I’ve been disenchanted by the Perfection variant for a while since the deck feels unreliable. You need to hit Welder to function, and you don’t get it in hand all the time. That’s why Tord’s list, which runs more Supporters and relies on Solgaleo-GX‘s Turbo Strike to accelerate Energy, is much more appealing to me. I’m not sure about some of the choices (mainly Shedinja and Weakness Guard Energy) but I think that this approach—more Supporters, less focus on using Welder, and a slower game plan with more emphasis Turbo Strike—is the better one.

At this point, I wish I had a good Mewtwo and Mew-GX list to unveil, but I haven’t played the deck much. I will definitely focus most of my efforts on it in the coming weeks, as I feel it could be a great play for the Nanterre (Paris) Special Event in November. For now that’s all for my thoughts, in Standard, at least.

When I’m tired of Standard, I try to play a few games of Expanded to keep up with that format. So much has changed since the latest Expanded events that the metagame is in an unknown state. To help you get a better understanding of the format, I’ll talk about a deck I’ve been playing ever since it’s been legal.

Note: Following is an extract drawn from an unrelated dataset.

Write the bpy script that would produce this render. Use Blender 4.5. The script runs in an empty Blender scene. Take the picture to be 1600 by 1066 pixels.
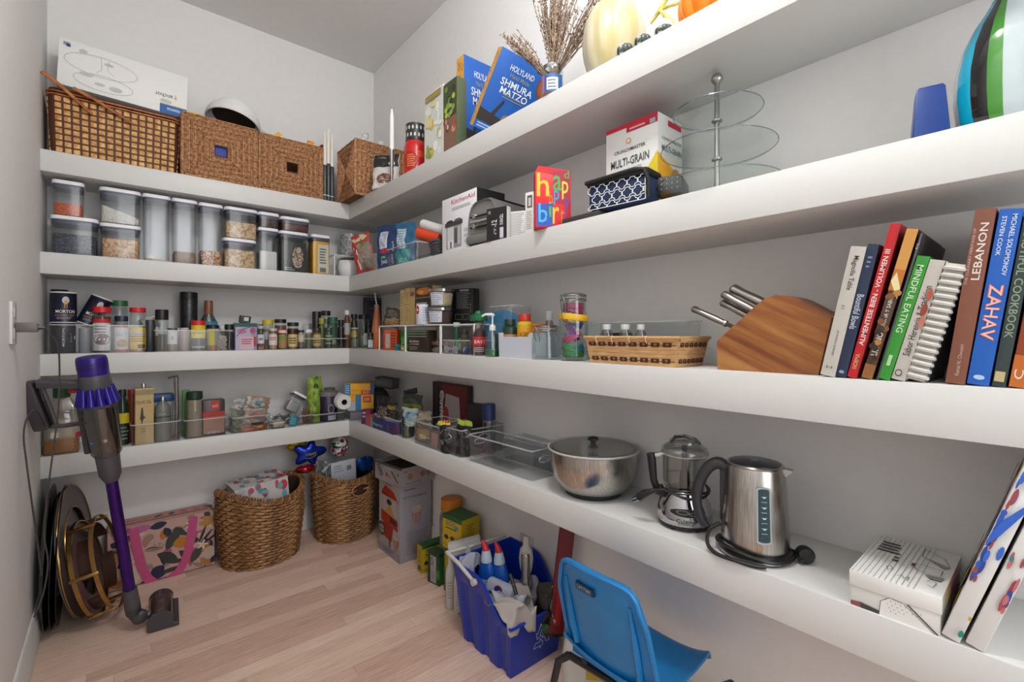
import bpy, bmesh, math, random
from mathutils import Matrix, Vector, Euler
R = math.radians
PI = math.pi
rnd = random.Random(7)
C = bpy.context.scene.collection
SC = bpy.context.scene

# ------------------------------------------------------------------ camera, world, lights, exposure
cd = bpy.data.cameras.new('camera'); cam = bpy.data.objects.new('camera', cd); C.objects.link(cam)
CZ = 1.10
YAW = math.atan2(.647, .762)
cam.location = (0, 0, CZ); cam.rotation_euler = (PI/2, 0, -YAW)
cd.sensor_width = 36; cd.lens = 36*732/1600; cd.shift_y = -11/1600; cd.clip_start = .02
SC.camera = cam
w = bpy.data.worlds.new('world'); SC.world = w; w.use_nodes = True
w.node_tree.nodes['Background'].inputs[0].default_value = (.98, .99, 1.0, 1)
w.node_tree.nodes['Background'].inputs[1].default_value = .72
def area(name, loc, rot, sx, sy, power, col):
    l = bpy.data.lights.new(name, 'AREA'); l.shape = 'RECTANGLE'; l.size = sx; l.size_y = sy
    l.energy = power; l.color = col
    o = bpy.data.objects.new(name, l); C.objects.link(o); o.location = loc; o.rotation_euler = rot
    return o
def globe(name, loc, power, rad, col):
    l = bpy.data.lights.new(name, 'POINT'); l.energy = power; l.shadow_soft_size = rad; l.color = col
    o = bpy.data.objects.new(name, l); C.objects.link(o); o.location = loc; return o
globe('ceiling_lamp_light', (.45, .42, 2.56), 39, .09, (1, .985, .96))
area('doorway_light', (.48, -1.15, 1.6), (R(88), 0, R(4)), 1.2, 1.7, 25, (.99, .995, 1))
SC.view_settings.view_transform = 'Standard'; SC.view_settings.look = 'None'
SC.view_settings.exposure = -.14; SC.view_settings.gamma = 1; SC.view_settings.use_curve_mapping = False
SC.cycles.transparent_max_bounces = 40; SC.cycles.max_bounces = 10; SC.cycles.diffuse_bounces = 5
SC.cycles.caustics_reflective = False; SC.cycles.caustics_refractive = False

# ------------------------------------------------------------------ room frame and pixel -> room helpers
FX, WX, WY, FY, LX = .973, 1.226, 2.770, 2.517, -.215      # right shelf front, right wall, back wall, back shelf front, left wall
S4, S3, S2, S1, TH = .630, 1.022, 1.414, 1.806, .083       # shelf tops, shelf thickness
CEIL = 2.715
def ray(px, py=522):
    a = (px-800)/732
    return .763*a+.647, -.647*a+.762, (522-py)/732
def onz(px, py, z):
    x, y, k = ray(px, py); t = (z-CZ)/k
    return x*t, y*t
def aty(px, Y): x, y, _ = ray(px); return x*Y/y
def atx(px, X): x, y, _ = ray(px); return y*X/x
def dep(X, Y): return .647*X+.762*Y
def zof(py, X, Y): return CZ+(522-py)/732*dep(X, Y)
def face_cam(X, Y): return math.atan2(-X, Y)
# a round thing seen between px0 and px1 with its top at py, standing on z at depth Y (back shelf) or X (right shelf)
def cyl_b(p0, p1, py, Y, z): 
    pc = (p0+p1)/2; X = aty(pc, Y); a = (pc-800)/732; t = dep(X, Y)
    return X, Y, z, (p1-p0)/2/732*t/math.sqrt(1+a*a), zof(py, X, Y)-z
def cyl_r(p0, p1, py, X, z):
    pc = (p0+p1)/2; Y = atx(pc, X); a = (pc-800)/732; t = dep(X, Y)
    return X, Y, z, (p1-p0)/2/732*t/math.sqrt(1+a*a), zof(py, X, Y)-z
# a box whose front face is seen between px0 and px1; returns centre of the front face's base, width, height
def box_b(p0, p1, py, Y, z):
    a, b = aty(p0, Y), aty(p1, Y); X = (a+b)/2
    return X, Y, z, b-a, zof(py, X, Y)-z
def box_r(p0, p1, py, X, z):
    a, b = atx(p0, X), atx(p1, X); Y = (a+b)/2
    return X, Y, z, a-b, zof(py, X, Y)-z

# ------------------------------------------------------------------ materials
def lin(c):
    if isinstance(c, str):
        c = c.lstrip('#'); c = [int(c[i:i+2], 16)/255 for i in (0, 2, 4)]
    return tuple(v/12.92 if v <= .04045 else ((v+.055)/1.055)**2.4 for v in c)+(1,)
_M = {}
def P(col, rough=.5, metal=0, spec=.5, coat=0, emit=0):
    k = (col, rough, metal, spec, coat)
    if k in _M: return _M[k]
    m = bpy.data.materials.new('paint_'+str(col).strip('#')); m.use_nodes = True; b = m.node_tree.nodes['Principled BSDF']
    b.inputs['Base Color'].default_value = lin(col); b.inputs['Roughness'].default_value = rough
    b.inputs['Metallic'].default_value = metal; b.inputs['Specular IOR Level'].default_value = spec
    b.inputs['Coat Weight'].default_value = coat
    _M[k] = m; return m
def N(nt, t, **kw):
    n = nt.nodes.new(t)
    for k, v in kw.items():
        if hasattr(n, k) and not k[0].isupper(): setattr(n, k, v)
        else: n.inputs[k.replace('_', ' ')].default_value = v
    return n
def clear(tint='#f4f7f7', edge=.35, rough=.04, base=.03):
    k = ('clear', tint, edge, rough, base)
    if k in _M: return _M[k]
    m = bpy.data.materials.new('clear_plastic'); m.use_nodes = True; nt = m.node_tree; nt.nodes.clear()
    o = N(nt, 'ShaderNodeOutputMaterial'); tr = N(nt, 'ShaderNodeBsdfTransparent'); tr.inputs[0].default_value = lin(tint)
    gl = N(nt, 'ShaderNodeBsdfGlossy'); gl.inputs['Roughness'].default_value = rough
    lw = N(nt, 'ShaderNodeLayerWeight'); lw.inputs[0].default_value = .25
    mr = N(nt, 'ShaderNodeMapRange'); mr.inputs[3].default_value = base; mr.inputs[4].default_value = edge
    mx = N(nt, 'ShaderNodeMixShader'); L = nt.links.new
    L(lw.outputs['Facing'], mr.inputs[0]); L(mr.outputs[0], mx.inputs[0]); L(tr.outputs[0], mx.inputs[1]); L(gl.outputs[0], mx.inputs[2]); L(mx.outputs[0], o.inputs[0])
    _M[k] = m; return m
GLASS = clear('#f6faf9', .5, .02, .04); PLAST = clear('#fbfcfd', .36, .12, .035); SMOKE = clear('#c9c8c6', .3, .25, .1)
def frosted(c, op):
    m = bpy.data.materials.new('bright_edge_paint'); m.use_nodes = True; nt = m.node_tree; b = nt.nodes['Principled BSDF']
    b.inputs['Base Color'].default_value = lin(c); b.inputs['Alpha'].default_value = op; b.inputs['Roughness'].default_value = .15; return m
RIM = frosted('#dcdcda', .5)  # bright lines of clear edges, put into a whitish half-opaque colour
def noise_mat(name, c1, c2, scale=20, rough=.6, detail=4, stretch=(1,1,1), bump=0, metal=0, lo=.35, hi=.65, coord='Object', bscale=None):
    k = (name, c1, c2)
    if k in _M: return _M[k]
    m = bpy.data.materials.new(name); m.use_nodes = True; nt = m.node_tree; b = nt.nodes['Principled BSDF']; L = nt.links.new
    tc = N(nt, 'ShaderNodeTexCoord'); mp = N(nt, 'ShaderNodeMapping'); mp.inputs['Scale'].default_value = stretch
    n = N(nt, 'ShaderNodeTexNoise', Scale=scale, Detail=detail); rp = N(nt, 'ShaderNodeValToRGB')
    rp.color_ramp.elements[0].position = lo; rp.color_ramp.elements[1].position = hi
    rp.color_ramp.elements[0].color = lin(c1); rp.color_ramp.elements[1].color = lin(c2)
    L(tc.outputs[coord], mp.inputs[0]); L(mp.outputs[0], n.inputs[0]); L(n.outputs[0], rp.inputs[0]); L(rp.outputs[0], b.inputs['Base Color'])
    b.inputs['Roughness'].default_value = rough; b.inputs['Metallic'].default_value = metal
    if bump:
        bp = N(nt, 'ShaderNodeBump', Strength=bump, Distance=.002); L(n.outputs[0], bp.inputs['Height']); L(bp.outputs[0], b.inputs['Normal'])
    _M[k] = m; return m
def voro_mat(name, cols, scale=300, rough=.7):
    k = (name, cols)
    if k in _M: return _M[k]
    m = bpy.data.materials.new(name); m.use_nodes = True; nt = m.node_tree; b = nt.nodes['Principled BSDF']; L = nt.links.new
    tc = N(nt, 'ShaderNodeTexCoord'); v = N(nt, 'ShaderNodeTexVoronoi', Scale=scale); rp = N(nt, 'ShaderNodeValToRGB')
    cr = rp.color_ramp; cr.interpolation = 'CONSTANT'
    while len(cr.elements) < len(cols): cr.elements.new(1)
    for i, c in enumerate(cols): cr.elements[i].position = i/len(cols); cr.elements[i].color = lin(c)
    sx = N(nt, 'ShaderNodeSeparateColor'); L(tc.outputs['Object'], v.inputs['Vector']); L(v.outputs['Color'], sx.inputs[0]); L(sx.outputs[0], rp.inputs[0])
    L(rp.outputs[0], b.inputs['Base Color']); b.inputs['Roughness'].default_value = rough
    bp = N(nt, 'ShaderNodeBump', Strength=.8, Distance=.003); bp.invert = True; L(v.outputs['Distance'], bp.inputs['Height']); L(bp.outputs[0], b.inputs['Normal'])
    _M[k] = m; return m
WHITE = noise_mat('white_wall_paint', '#dfdedd', '#e1e0df', 30, .75, 2)
TRIM = P('#cfcfcd', .42); STEEL = noise_mat('brushed_steel', '#a6a29c', '#c4c0ba', 6, .26, 6, (60, 60, 1), metal=1)
CHROME = P('#cfcfcf', .08, 1); BLACK = P('#141415', .4); DGREY = P('#3a3a3d', .4); LIDW = P('#e4e3e8', .35)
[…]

Hitmonchan / Wobbuffet — What Has Changed?

I attended the first Expanded Regional after the release of Team Up back in March, in Toronto. Long-time readers may recall that I was enthusiastic about the new Hitmonchan / Wobbuffet archetype, and wrote all about it before the event. Although that article is dated, don’t hesitate to give it a look if you’re looking for an introduction to the deck!

I did end up playing the deck in the tournament, getting Top 32 with it and only repeatedly losing to Trevenant. Moving forward, Jon Eng, who worked with me on the initial list kept refining the deck and made Day 2 with it at every Expanded Regional, finally reaching Top 8 at the last one in Hartford.

Hitmonchan / Wobbuffet relies on the simple idea of having Wobbuffet as your Active Pokemon. It’s Bide Barricade Ability shuts down popular Abilities such as Blastoise‘s Deluge, Shaymin-EX‘s Set Up, Zoroark-GX‘s Trade, etc. Many decks in Expanded rely on Abilities and Wobbuffet can singlehandedly shut them down. The most reliable attacker in the deck is Hitmonchan, which can hit for up to 90 damage for one Energy card (thanks to Muscle Band, Strong Energy, and Diancie Prism Star) and hide back behind Wobbuffet. The deck can run secondary attackers, usually Ultra Beasts which can have some very powerful effects for only one Energy card (think Buzzwole or Nihilego).